[Rows from a 3D scene dataset]
***
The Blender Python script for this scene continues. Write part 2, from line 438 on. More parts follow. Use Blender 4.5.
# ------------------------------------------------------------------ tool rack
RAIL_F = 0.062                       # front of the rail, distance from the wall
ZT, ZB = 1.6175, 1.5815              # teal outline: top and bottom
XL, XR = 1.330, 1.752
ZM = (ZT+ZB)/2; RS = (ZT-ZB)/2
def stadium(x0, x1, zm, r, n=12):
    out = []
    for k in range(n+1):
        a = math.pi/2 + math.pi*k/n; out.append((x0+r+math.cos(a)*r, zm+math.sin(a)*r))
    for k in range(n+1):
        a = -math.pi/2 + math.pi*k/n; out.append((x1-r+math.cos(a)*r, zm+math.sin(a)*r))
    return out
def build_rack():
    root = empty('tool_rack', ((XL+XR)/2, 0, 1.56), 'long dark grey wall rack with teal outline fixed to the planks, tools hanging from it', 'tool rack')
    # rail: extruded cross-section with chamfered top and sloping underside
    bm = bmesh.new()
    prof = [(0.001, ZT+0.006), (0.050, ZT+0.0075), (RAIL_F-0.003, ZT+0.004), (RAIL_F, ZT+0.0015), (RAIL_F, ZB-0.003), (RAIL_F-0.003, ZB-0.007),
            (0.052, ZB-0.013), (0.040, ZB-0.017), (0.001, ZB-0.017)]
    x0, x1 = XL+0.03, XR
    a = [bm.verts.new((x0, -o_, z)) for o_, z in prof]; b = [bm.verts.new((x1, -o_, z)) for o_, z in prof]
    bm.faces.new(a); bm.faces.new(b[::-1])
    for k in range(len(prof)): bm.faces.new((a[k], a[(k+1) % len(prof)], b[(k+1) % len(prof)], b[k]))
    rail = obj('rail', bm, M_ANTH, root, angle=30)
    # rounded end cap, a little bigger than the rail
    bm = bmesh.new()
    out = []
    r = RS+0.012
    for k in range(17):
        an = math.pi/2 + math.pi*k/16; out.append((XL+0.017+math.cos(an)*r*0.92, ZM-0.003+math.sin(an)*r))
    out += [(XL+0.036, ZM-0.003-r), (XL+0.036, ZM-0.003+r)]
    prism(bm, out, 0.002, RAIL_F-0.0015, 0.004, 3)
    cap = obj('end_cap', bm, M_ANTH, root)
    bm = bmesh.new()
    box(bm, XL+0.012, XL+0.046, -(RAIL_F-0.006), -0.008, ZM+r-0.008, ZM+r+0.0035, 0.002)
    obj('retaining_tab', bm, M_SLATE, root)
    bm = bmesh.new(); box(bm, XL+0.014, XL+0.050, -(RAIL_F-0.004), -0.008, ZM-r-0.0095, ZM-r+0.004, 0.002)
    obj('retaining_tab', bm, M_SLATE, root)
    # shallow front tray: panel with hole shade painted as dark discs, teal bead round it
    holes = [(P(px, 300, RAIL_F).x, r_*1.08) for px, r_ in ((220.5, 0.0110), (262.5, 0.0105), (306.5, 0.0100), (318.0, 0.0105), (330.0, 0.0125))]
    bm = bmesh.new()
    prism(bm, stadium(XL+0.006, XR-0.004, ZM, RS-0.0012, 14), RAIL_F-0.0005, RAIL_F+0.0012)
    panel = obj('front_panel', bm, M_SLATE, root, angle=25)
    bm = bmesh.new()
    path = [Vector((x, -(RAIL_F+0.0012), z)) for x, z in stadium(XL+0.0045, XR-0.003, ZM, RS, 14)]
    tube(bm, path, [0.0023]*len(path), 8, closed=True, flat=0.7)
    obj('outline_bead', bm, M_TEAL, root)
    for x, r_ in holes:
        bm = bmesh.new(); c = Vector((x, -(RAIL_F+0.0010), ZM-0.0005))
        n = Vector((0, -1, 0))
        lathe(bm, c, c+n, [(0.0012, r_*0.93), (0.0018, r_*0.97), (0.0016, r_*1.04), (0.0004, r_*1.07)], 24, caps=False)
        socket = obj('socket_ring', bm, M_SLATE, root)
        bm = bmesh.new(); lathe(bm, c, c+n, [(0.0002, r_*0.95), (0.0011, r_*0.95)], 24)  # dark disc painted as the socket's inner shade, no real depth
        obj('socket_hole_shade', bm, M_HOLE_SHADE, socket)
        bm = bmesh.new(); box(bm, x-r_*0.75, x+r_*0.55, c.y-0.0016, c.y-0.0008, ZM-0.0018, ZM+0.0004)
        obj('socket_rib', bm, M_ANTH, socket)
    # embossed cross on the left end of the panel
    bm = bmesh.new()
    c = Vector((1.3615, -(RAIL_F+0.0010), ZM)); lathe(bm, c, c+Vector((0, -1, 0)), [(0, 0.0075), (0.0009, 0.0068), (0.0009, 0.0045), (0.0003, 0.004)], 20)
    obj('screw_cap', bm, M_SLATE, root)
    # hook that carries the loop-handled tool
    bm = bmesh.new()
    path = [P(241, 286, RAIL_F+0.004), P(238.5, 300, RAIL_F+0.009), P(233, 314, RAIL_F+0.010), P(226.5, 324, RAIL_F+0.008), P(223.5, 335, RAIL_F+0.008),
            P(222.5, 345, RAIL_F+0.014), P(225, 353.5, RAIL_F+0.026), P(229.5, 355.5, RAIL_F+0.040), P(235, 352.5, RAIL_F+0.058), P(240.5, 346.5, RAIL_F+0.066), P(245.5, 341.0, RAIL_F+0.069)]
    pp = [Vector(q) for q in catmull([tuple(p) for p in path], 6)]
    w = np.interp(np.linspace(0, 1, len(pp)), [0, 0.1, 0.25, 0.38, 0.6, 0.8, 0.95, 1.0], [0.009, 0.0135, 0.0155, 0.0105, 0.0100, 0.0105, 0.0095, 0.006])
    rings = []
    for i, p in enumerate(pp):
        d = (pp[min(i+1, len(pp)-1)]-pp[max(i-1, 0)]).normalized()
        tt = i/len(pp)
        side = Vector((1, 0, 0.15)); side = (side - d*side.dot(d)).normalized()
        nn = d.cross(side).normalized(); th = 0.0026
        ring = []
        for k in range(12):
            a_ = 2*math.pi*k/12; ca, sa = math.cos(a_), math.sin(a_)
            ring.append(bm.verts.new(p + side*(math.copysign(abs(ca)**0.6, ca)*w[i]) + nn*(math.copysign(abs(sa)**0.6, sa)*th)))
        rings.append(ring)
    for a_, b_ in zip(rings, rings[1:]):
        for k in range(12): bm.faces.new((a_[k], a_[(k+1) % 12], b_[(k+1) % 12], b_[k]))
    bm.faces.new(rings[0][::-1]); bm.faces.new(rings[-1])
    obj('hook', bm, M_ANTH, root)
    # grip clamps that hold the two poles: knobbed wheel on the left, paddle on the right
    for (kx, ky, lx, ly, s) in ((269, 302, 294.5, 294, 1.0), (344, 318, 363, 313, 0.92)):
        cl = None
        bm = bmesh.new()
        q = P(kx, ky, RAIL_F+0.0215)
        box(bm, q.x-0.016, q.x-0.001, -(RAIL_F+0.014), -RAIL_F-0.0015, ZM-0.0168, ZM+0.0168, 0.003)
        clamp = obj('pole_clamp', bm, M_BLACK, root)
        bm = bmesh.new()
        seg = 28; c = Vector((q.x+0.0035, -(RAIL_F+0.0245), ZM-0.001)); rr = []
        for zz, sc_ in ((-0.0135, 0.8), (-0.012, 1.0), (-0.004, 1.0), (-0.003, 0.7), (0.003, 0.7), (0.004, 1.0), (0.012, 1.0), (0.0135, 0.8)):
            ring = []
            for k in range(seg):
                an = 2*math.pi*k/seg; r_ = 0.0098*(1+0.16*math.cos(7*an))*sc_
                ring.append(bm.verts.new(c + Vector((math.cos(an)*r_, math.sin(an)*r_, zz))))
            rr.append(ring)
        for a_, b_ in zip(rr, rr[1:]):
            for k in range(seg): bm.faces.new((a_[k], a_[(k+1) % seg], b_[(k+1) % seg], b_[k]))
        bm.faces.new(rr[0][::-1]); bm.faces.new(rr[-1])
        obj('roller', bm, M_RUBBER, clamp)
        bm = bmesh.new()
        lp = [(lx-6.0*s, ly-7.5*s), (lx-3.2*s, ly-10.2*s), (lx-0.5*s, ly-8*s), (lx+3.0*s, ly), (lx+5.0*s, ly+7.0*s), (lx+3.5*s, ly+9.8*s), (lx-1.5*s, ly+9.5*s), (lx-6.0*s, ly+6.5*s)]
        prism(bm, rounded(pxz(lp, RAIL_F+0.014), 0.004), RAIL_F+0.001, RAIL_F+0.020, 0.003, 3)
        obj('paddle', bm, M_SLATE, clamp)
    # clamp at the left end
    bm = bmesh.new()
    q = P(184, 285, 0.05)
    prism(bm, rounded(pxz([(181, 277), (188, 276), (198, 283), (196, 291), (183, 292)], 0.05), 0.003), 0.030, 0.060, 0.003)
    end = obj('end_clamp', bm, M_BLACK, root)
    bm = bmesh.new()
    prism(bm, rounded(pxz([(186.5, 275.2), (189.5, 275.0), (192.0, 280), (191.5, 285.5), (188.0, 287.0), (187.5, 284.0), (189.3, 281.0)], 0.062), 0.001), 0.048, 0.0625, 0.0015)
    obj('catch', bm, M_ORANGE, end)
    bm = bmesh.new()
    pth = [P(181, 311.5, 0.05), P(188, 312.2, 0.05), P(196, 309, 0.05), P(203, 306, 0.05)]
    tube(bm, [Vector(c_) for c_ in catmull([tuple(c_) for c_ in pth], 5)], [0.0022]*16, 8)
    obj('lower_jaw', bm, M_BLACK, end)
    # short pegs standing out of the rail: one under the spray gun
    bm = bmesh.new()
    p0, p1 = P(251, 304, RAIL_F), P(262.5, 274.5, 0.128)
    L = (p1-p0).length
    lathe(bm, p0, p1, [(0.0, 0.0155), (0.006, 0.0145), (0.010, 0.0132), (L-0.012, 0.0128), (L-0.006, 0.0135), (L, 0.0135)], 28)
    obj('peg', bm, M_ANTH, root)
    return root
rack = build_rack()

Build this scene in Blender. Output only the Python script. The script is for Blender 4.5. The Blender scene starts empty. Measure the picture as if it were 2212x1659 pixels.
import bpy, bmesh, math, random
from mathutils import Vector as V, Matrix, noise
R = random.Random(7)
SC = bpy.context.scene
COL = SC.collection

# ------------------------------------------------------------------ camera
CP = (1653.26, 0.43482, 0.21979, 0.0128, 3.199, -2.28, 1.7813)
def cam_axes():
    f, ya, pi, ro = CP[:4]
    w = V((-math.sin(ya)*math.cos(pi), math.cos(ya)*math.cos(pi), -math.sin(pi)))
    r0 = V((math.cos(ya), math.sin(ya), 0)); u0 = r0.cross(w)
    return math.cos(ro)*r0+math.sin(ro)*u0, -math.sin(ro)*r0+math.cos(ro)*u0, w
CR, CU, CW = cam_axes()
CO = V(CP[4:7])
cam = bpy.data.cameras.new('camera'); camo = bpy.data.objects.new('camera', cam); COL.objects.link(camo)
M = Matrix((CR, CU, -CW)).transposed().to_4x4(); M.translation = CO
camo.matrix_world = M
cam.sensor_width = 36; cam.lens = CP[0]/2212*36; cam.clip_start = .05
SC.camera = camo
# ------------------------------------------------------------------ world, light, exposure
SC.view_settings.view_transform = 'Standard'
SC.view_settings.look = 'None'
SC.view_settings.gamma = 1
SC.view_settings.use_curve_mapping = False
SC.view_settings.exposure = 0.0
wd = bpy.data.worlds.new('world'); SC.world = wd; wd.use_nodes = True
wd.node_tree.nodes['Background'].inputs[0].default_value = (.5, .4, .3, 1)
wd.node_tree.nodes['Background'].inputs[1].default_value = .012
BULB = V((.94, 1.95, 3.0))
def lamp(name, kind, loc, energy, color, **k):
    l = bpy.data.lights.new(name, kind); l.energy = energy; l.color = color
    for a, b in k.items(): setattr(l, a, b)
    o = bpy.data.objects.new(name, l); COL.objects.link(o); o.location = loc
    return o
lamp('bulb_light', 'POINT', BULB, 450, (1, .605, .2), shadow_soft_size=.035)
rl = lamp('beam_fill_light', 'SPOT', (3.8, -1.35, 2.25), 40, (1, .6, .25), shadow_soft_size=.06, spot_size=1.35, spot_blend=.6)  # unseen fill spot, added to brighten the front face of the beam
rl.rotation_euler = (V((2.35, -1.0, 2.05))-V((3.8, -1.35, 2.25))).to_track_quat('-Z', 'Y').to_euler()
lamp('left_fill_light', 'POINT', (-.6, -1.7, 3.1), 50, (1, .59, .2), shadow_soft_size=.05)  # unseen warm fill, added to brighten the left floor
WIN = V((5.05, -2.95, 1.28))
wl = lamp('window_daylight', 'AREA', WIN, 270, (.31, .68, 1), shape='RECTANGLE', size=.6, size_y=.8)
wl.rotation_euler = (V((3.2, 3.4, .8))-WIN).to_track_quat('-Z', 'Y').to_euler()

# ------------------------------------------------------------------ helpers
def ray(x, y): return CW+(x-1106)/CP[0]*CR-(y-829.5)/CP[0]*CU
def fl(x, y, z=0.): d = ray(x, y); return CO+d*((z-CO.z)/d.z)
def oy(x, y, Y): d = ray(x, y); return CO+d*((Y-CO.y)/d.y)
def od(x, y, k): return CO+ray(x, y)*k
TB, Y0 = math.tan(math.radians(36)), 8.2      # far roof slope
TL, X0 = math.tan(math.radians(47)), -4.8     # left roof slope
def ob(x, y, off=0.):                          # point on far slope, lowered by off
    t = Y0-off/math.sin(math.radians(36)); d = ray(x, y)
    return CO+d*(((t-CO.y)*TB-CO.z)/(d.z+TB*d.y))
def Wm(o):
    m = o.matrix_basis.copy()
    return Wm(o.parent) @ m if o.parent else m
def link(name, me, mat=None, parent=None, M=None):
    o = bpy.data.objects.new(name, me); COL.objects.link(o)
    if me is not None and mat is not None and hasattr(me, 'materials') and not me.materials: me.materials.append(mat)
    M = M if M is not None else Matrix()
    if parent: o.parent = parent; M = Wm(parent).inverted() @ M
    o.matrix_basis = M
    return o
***
WHAT THE EXERCISE ASKS »
Start at the line with "Build this scene", stop at the line with "COL = SC.collection", and return every line in that stretch exactly, those two included.

TASK SOLUTION »
Build this scene in Blender. Output only the Python script. The script is for Blender 4.5. The Blender scene starts empty. Measure the picture as if it were 2212x1659 pixels.
import bpy, bmesh, math, random
from mathutils import Vector as V, Matrix, noise
R = random.Random(7)
SC = bpy.context.scene
COL = SC.collection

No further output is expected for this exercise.